III. Wherein does Christian righteousness excel that of the scribes and Pharisees?—In order to understand rightly what was the righteousness of the scribes and Pharisees, and how far that is to be exceeded by the righteousness of Christians, we need to consider:

1. Who these scribes and Pharisees were.—The scribes were the learned theorists. The Pharisees were the religious professors.
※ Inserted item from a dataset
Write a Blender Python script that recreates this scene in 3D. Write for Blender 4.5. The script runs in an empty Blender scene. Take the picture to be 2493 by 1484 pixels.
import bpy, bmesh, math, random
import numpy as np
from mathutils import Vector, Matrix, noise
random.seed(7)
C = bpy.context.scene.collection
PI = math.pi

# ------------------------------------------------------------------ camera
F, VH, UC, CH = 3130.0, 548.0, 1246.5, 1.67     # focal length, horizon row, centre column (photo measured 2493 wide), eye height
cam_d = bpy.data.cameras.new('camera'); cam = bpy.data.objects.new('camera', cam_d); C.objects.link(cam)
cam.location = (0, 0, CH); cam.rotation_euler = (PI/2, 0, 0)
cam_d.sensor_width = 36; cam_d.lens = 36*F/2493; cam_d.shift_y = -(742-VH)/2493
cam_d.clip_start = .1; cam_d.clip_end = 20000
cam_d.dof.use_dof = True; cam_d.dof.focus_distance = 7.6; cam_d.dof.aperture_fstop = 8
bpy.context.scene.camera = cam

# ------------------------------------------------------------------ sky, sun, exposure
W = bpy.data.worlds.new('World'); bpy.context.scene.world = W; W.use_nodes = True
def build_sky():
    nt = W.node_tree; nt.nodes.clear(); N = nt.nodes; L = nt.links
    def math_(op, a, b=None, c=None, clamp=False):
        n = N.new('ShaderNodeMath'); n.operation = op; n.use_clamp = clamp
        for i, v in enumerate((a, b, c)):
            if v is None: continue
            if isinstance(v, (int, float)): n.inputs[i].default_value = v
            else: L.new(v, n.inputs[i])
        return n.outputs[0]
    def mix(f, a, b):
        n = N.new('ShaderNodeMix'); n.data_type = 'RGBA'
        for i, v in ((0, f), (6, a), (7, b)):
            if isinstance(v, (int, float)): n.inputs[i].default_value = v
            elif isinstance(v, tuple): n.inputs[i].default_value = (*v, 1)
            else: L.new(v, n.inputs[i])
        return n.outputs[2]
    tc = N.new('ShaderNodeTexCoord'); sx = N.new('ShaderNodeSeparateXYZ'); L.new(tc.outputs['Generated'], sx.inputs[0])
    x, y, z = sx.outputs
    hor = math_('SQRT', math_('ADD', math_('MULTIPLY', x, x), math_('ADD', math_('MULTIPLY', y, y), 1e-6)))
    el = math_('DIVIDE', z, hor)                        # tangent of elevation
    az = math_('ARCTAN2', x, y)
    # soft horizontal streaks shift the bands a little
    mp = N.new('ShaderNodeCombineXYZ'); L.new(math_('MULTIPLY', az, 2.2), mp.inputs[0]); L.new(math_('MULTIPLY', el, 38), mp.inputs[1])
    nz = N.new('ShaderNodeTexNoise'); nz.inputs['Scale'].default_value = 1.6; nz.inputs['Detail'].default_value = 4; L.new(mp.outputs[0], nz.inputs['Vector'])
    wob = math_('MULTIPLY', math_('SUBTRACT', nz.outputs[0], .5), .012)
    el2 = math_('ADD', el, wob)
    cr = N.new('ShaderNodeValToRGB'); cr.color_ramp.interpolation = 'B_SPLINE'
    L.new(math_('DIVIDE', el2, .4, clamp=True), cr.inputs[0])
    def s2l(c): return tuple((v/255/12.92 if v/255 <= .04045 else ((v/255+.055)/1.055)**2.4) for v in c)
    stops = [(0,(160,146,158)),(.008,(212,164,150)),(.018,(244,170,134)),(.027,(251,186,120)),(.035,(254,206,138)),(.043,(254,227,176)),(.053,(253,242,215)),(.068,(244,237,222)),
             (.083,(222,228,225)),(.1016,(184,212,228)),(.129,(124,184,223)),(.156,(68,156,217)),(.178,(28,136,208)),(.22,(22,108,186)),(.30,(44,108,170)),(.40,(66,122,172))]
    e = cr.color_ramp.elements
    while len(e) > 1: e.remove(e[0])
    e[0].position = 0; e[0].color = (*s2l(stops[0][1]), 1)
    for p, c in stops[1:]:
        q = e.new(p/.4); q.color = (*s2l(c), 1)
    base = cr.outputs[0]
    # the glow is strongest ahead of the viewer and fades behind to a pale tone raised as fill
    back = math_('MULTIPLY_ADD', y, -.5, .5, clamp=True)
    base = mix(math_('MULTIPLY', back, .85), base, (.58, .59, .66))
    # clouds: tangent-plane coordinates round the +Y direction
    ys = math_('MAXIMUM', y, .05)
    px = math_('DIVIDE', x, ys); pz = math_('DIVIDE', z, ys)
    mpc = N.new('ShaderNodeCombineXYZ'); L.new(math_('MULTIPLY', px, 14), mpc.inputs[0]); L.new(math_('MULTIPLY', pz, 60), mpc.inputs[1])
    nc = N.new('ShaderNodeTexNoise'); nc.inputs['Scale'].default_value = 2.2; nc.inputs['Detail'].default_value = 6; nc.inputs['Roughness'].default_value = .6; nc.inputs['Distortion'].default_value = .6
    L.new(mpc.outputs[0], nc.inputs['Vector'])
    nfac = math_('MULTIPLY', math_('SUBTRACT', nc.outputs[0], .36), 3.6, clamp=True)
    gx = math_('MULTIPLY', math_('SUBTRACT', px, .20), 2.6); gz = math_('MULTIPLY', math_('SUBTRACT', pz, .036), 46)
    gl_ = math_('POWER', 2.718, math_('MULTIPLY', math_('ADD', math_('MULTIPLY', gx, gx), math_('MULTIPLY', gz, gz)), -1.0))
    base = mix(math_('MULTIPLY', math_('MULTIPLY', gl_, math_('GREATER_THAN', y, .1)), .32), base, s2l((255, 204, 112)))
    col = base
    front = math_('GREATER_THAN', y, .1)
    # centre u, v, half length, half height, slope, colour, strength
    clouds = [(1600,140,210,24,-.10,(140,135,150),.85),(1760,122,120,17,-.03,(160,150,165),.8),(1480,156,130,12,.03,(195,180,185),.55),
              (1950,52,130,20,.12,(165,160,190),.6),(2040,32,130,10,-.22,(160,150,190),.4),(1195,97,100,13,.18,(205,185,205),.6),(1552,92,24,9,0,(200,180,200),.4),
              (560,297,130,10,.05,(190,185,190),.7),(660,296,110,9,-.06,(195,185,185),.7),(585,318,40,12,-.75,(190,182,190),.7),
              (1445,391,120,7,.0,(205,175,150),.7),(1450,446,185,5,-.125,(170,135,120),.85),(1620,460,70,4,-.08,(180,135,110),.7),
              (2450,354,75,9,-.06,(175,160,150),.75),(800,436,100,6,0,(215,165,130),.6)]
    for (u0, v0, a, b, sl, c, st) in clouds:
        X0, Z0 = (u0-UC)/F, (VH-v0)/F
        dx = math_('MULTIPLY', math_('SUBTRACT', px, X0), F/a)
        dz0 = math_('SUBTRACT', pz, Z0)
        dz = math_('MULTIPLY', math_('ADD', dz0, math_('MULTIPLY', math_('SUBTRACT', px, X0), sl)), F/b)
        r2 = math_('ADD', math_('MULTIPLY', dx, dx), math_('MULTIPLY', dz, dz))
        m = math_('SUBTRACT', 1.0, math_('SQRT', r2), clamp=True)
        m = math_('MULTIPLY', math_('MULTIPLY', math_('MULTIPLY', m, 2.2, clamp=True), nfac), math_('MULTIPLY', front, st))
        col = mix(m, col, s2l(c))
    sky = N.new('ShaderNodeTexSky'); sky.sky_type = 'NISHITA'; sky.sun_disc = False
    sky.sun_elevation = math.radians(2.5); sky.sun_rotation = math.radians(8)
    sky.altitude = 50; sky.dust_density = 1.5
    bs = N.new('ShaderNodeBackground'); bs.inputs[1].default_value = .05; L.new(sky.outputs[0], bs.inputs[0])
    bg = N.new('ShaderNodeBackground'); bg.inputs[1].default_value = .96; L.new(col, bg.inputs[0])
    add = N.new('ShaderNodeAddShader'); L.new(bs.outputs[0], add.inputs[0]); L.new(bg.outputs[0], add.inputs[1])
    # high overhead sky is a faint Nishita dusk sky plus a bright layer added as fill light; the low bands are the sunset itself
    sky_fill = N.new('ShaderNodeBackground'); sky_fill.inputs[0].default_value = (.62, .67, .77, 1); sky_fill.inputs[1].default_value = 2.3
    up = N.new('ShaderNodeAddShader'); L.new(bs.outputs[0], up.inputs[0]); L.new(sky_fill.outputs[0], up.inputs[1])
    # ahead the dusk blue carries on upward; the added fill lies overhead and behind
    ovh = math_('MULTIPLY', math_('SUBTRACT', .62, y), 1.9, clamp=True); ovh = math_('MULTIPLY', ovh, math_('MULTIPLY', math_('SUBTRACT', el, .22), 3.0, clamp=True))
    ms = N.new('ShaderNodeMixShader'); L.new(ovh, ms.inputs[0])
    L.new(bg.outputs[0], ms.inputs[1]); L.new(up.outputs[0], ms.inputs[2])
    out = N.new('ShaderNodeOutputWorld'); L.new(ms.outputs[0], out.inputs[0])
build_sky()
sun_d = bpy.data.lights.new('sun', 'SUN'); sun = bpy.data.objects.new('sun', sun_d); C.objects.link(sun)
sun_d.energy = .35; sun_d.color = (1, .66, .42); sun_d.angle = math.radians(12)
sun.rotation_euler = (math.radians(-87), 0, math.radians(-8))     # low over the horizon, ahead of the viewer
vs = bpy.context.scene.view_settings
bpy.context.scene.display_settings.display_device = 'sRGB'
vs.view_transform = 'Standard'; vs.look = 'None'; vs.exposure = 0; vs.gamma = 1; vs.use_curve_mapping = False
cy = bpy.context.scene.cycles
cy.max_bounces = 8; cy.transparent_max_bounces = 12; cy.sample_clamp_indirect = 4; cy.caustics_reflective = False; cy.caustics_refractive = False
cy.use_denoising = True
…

2. What was their religion?

(1) It was speculative.
(2) Negative. Free from scandalous sins, though the heart was full of corruption.
(3) Outwardly scrupulous, but inwardly mean. They were mere machines, polished pillars, etc.
3. How Christian righteousness exceeds that of the scribes and Pharisees.—

(1) In its source. The heart.
(2) In its nature. Christ is our righteousness, not self.
(3) In its motive. Not “to be seen of men” that men may glorify us, but that they, “seeing our good works, may glorify our Father.”
(4) In its quality. Spiritual, not earthly.
(5) In its end. Love to God is the beginning and ending of the service, worship, and life. The scribes and Pharisees are representative men of two classes of formalists: 1st, of those who are mere theorists in their treatment of the Word of God. Their religion is technical. 2nd, of those whose religion consists in mere ceremony, dead formality, and sham; an elaborate system of mimicry, artificiality, and egotism; stereotyped routine.—J. Harries.

Matthew 5:17-20

17 Think not that I am come to destroy the law, or the prophets: I am not come to destroy, but to fulfil.

18 For verily I say unto you, Till heaven and earth pass, one jot or one tittle shall in no wise pass from the law, till all be fulfilled.

19 Whosoever therefore shall break one of these least commandments, and shall teach men so, he shall be called the least in the kingdom of heaven: but whosoever shall do and teach them, the same shall be called great in the kingdom of heaven.

20 For I say unto you, That except your righteousness shall exceed the righteousness of the scribes and Pharisees, ye shall in no case enter into the kingdom of heaven.